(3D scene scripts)
+++

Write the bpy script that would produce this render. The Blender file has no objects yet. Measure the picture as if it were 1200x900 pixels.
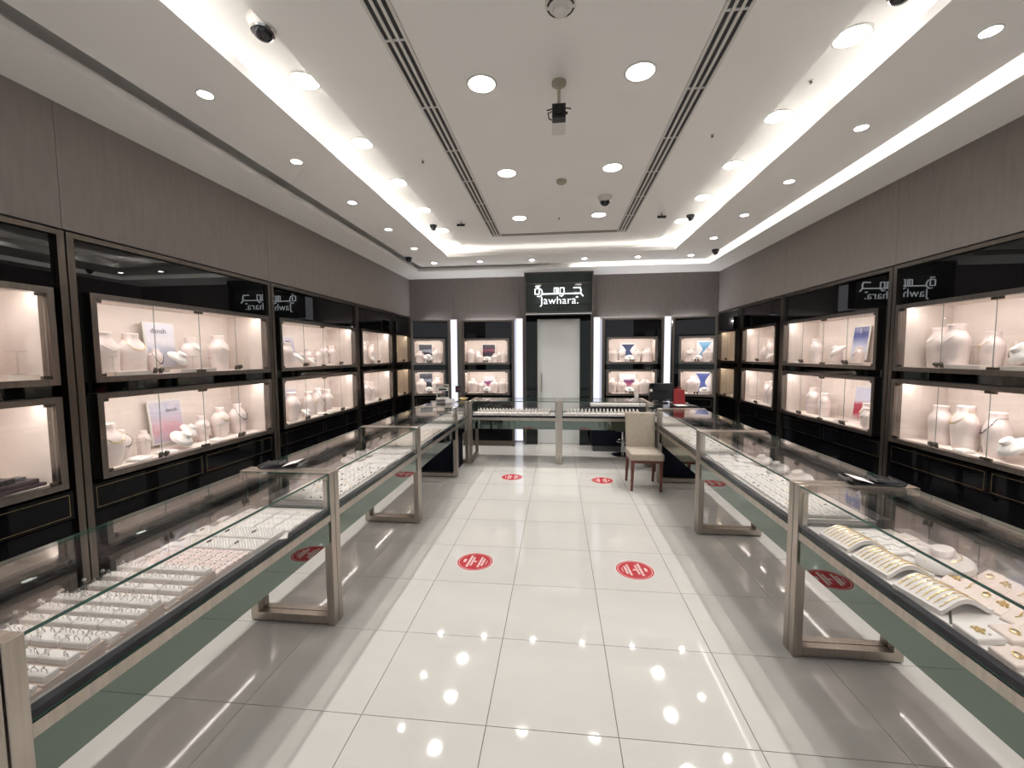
import bpy, math, random
from mathutils import Matrix, Vector, Euler
random.seed(7)
PI = math.pi
SC = bpy.context.scene
COL = SC.collection

# ------------------------------------------------------------------ camera, world, exposure
cam = bpy.data.cameras.new('camera')
cam.sensor_width = 36.0
cam.lens = 36.0 * 492.4555 / 1200.0
cam.clip_start = 0.02
cam.clip_end = 60
camo = bpy.data.objects.new('camera', cam)
COL.objects.link(camo)
YAW, PIT, ROL = .1092, -.0695, -.0064
fw = Vector((-math.sin(YAW) * math.cos(PIT), math.cos(YAW) * math.cos(PIT), math.sin(PIT)))
r0 = Vector((math.cos(YAW), math.sin(YAW), 0))
u0 = r0.cross(fw)
rt = r0 * math.cos(ROL) + u0 * math.sin(ROL)
up = -r0 * math.sin(ROL) + u0 * math.cos(ROL)
M = Matrix((rt, up, -fw)).transposed().to_4x4()
M.translation = (1.5282, -1.7985, 1.7058)
camo.matrix_world = M
SC.camera = camo
W = bpy.data.worlds.new('world')
SC.world = W
W.use_nodes = True
W.node_tree.nodes['Background'].inputs[0].default_value = (.58, .59, .62, 1)
W.node_tree.nodes['Background'].inputs[1].default_value = .32
SC.view_settings.view_transform = 'Standard'
SC.view_settings.look = 'None'
SC.view_settings.exposure = 1.66
SC.view_settings.gamma = 1.0
SC.view_settings.use_curve_mapping = False
SC.cycles.use_denoising = True
SC.cycles.max_bounces = 10
SC.cycles.transparent_max_bounces = 32
SC.cycles.caustics_reflective = False
SC.cycles.caustics_refractive = False
SC.cycles.sample_clamp_indirect = 4.0
SPOT_W = 17.3
BIG_LAMP, MID_LAMP, SMALL_LAMP, COVE, OUTER, NICHE, SIGN, STRIP, GLOW = 26.0, 6.0, 30.0, 1.5, 5.0, 9.6, .9, .38, 16.0

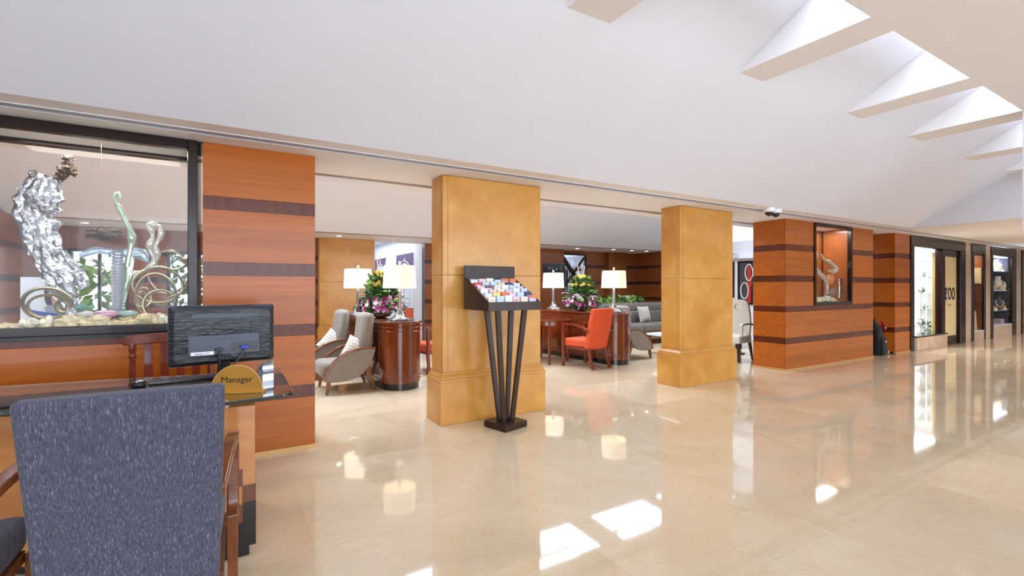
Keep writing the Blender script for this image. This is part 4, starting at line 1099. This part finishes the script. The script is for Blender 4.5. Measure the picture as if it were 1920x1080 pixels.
dup(ic, (9.35, 9.45, 0), 2.9, 'ivory chair back rising behind the sofa beside the ochre column')
t = thing('side_table', 'small dark side table beside the far ivory chair', 'table', (8.55, 5.75, 0))
obj('table_top', B().lathe([(0, .50), (.22, .50), (.22, .53), (0, .53)], 28), M['mahog_flat'], t, True)
obj('stem', B().lathe([(.03, .02), (.025, .5)], 12), M['dark_brown'], t, True)
obj('foot', B().lathe([(.15, 0), (.14, .02), (.03, .03)], 20), M['dark_brown'], t, True)

# coffee table edge by the sofa
t = thing('coffee_table', 'low pale-topped coffee table peeping out right of the round-sided armchair', 'table', (7.5, 6.42, 0))
obj('table_top', B().box(-.45, .45, -.28, .28, .36, .40), M['white_plastic'], t, bevel=.006)
for x in (-.4, .4):
    for y in (-.23, .23): obj('leg', B().bar((x, y, 0), (x, y, .36), .035, .035, .05, .05), M['mahog'], t)

# ------------------------------------------------------------------ things on the lounge walls
t = thing('mirror', 'square mirror with crossed dark braces on the back wood wall', 'mirror', (8.50, LY - .03, 1.18))
obj('mirror_glass', B().box(-.42, .42, 0, .02, 0, 1.05), plain('mirror_silver', (225, 232, 245), .03, 1, var=.01), t)
for s in (-1, 1):
    obj('brace', B().hexa([(s * -.42 - .05, -.03, 1.0), (s * -.42 + .05, -.03, 1.05), (s * -.42 + .05, 0, 1.05), (s * -.42 - .05, 0, 1.0)], [(s * .42 - .05, -.03, 0.0), (s * .42 + .05, -.03, .05), (s * .42 + .05, 0, .05), (s * .42 - .05, 0, 0.0)]), M['wood_frame'], t)
for a in [(-.45, .45, 1.05, 1.09), (-.45, .45, -.04, 0), (.42, .46, 0, 1.05)]: obj('mirror_frame', B().box(a[0], a[1], -.03, .02, a[2], a[3]), M['wood_frame'], t)
t = thing('wall_sign', 'dark name board behind the right far lamp, pale letters along it', 'sign', (7.72, LY - .21, 1.35))
obj('board', B().box(-.38, .36, 0, .04, 0, .62), M['black'], t)
o = obj('lettering', text_bm('T i  o  l', .10, .004, 1.6), M['grille'], t); o.location = (-.02, -.004, .44)
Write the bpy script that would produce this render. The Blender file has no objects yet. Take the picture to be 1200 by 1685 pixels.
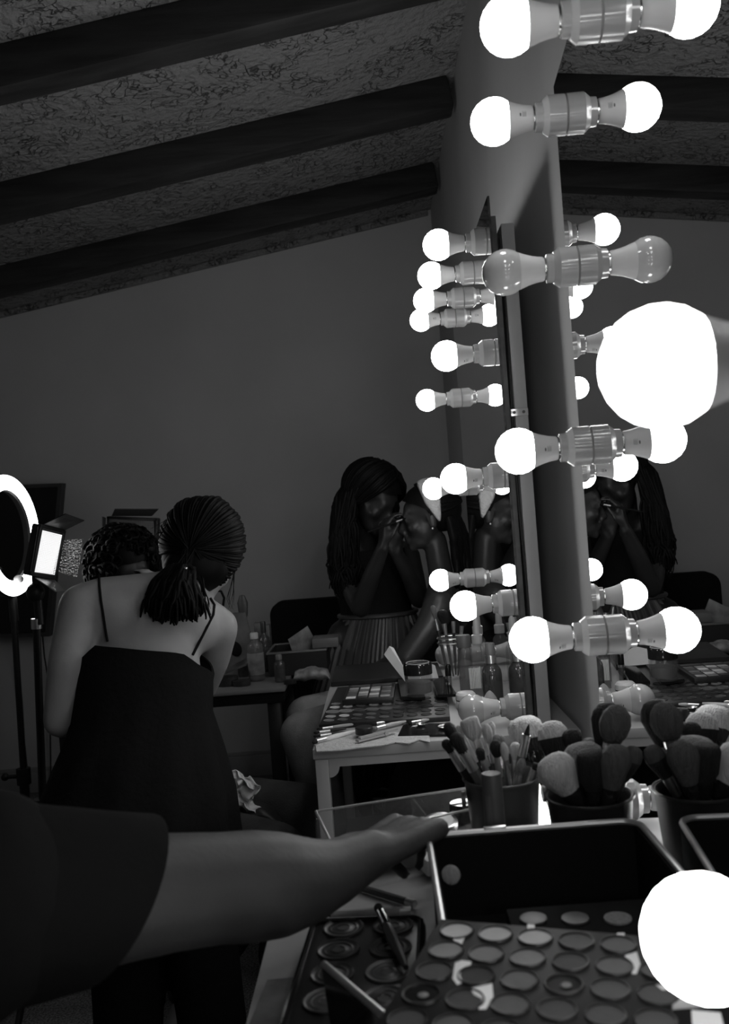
import bpy, bmesh, math, random
from math import sin, cos, pi, radians, sqrt, atan2
from mathutils import Vector, Matrix, Euler
from mathutils.bvhtree import BVHTree

random.seed(7)
scene = bpy.context.scene
COL = scene.collection
V = Vector

# ------------------------------------------------------------------ camera
FPX, VX, VY, EYE = 1500.0, 620.0, 846.0, 1.20      # focal length in px, vanishing point of the mirror wall, eye height
ROLL = math.atan(0.075)
cam_d = bpy.data.cameras.new('camera')
cam = bpy.data.objects.new('camera', cam_d)
COL.objects.link(cam)
cam_d.sensor_fit = 'VERTICAL'
cam_d.sensor_height = 36.0
cam_d.sensor_width = 36.0 * 1200 / 1685
cam_d.lens = FPX / 1685 * 36.0
cam_d.shift_x = -20.0 / 1685
cam_d.shift_y = 3.5 / 1685
cam_d.clip_start = 0.02
cam.matrix_world = Matrix.Translation((0, 0, EYE)) @ Euler((pi / 2, 0, 0)).to_matrix().to_4x4() @ Matrix.Rotation(-ROLL, 4, 'Z')
cam_d.dof.use_dof = True
cam_d.dof.focus_distance = 1.9
cam_d.dof.aperture_fstop = 8.0
scene.camera = cam

# ------------------------------------------------------------------ world, exposure
world = bpy.data.worlds.new('world')
scene.world = world
world.use_nodes = True
world.node_tree.nodes['Background'].inputs[0].default_value = (1, 1, 1, 1)
world.node_tree.nodes['Background'].inputs[1].default_value = 0.004
scene.view_settings.view_transform = 'Standard'
scene.view_settings.look = 'None'
scene.view_settings.gamma = 1.0
scene.view_settings.use_curve_mapping = False
scene.view_settings.exposure = 0.0
scene.cycles.use_denoising = True
scene.cycles.max_bounces = 7
scene.cycles.diffuse_bounces = 4
scene.cycles.glossy_bounces = 5
scene.cycles.transmission_bounces = 6
BULB_E = 20.0

# ------------------------------------------------------------------ pixel helpers (measured from the photograph)
_c, _s = cos(ROLL), sin(ROLL)
def P(px, py, d):
    a, b = px - VX, py - VY
    return V(((a * _c - b * _s) * d / FPX, d, EYE + (-a * _s - b * _c) * d / FPX))
def Q(px, py, z):
    a, b = px - VX, py - VY
    d = (z - EYE) * FPX / (-a * _s - b * _c)
    return P(px, py, d)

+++

▸ **EXERCISE INSTRUCTIONS**
Locate the line containing "by 1685 pixels." in the records above, then output it and every line after it through the last, excluding pictures.

▸ **ANSWER BELOW**
Write the bpy script that would produce this render. The Blender file has no objects yet. Take the picture to be 1200 by 1685 pixels.
import bpy, bmesh, math, random
from math import sin, cos, pi, radians, sqrt, atan2
from mathutils import Vector, Matrix, Euler
from mathutils.bvhtree import BVHTree

random.seed(7)
scene = bpy.context.scene
COL = scene.collection
V = Vector

# ------------------------------------------------------------------ camera
FPX, VX, VY, EYE = 1500.0, 620.0, 846.0, 1.20      # focal length in px, vanishing point of the mirror wall, eye height
ROLL = math.atan(0.075)
cam_d = bpy.data.cameras.new('camera')
cam = bpy.data.objects.new('camera', cam_d)
COL.objects.link(cam)
cam_d.sensor_fit = 'VERTICAL'
cam_d.sensor_height = 36.0
cam_d.sensor_width = 36.0 * 1200 / 1685
cam_d.lens = FPX / 1685 * 36.0
cam_d.shift_x = -20.0 / 1685
cam_d.shift_y = 3.5 / 1685
cam_d.clip_start = 0.02
cam.matrix_world = Matrix.Translation((0, 0, EYE)) @ Euler((pi / 2, 0, 0)).to_matrix().to_4x4() @ Matrix.Rotation(-ROLL, 4, 'Z')
cam_d.dof.use_dof = True
cam_d.dof.focus_distance = 1.9
cam_d.dof.aperture_fstop = 8.0
scene.camera = cam

# ------------------------------------------------------------------ world, exposure
world = bpy.data.worlds.new('world')
scene.world = world
world.use_nodes = True
world.node_tree.nodes['Background'].inputs[0].default_value = (1, 1, 1, 1)
world.node_tree.nodes['Background'].inputs[1].default_value = 0.004
scene.view_settings.view_transform = 'Standard'
scene.view_settings.look = 'None'
scene.view_settings.gamma = 1.0
scene.view_settings.use_curve_mapping = False
scene.view_settings.exposure = 0.0
scene.cycles.use_denoising = True
scene.cycles.max_bounces = 7
scene.cycles.diffuse_bounces = 4
scene.cycles.glossy_bounces = 5
scene.cycles.transmission_bounces = 6
BULB_E = 20.0

# ------------------------------------------------------------------ pixel helpers (measured from the photograph)
_c, _s = cos(ROLL), sin(ROLL)
def P(px, py, d):
    a, b = px - VX, py - VY
    return V(((a * _c - b * _s) * d / FPX, d, EYE + (-a * _s - b * _c) * d / FPX))
def Q(px, py, z):
    a, b = px - VX, py - VY
    d = (z - EYE) * FPX / (-a * _s - b * _c)
    return P(px, py, d)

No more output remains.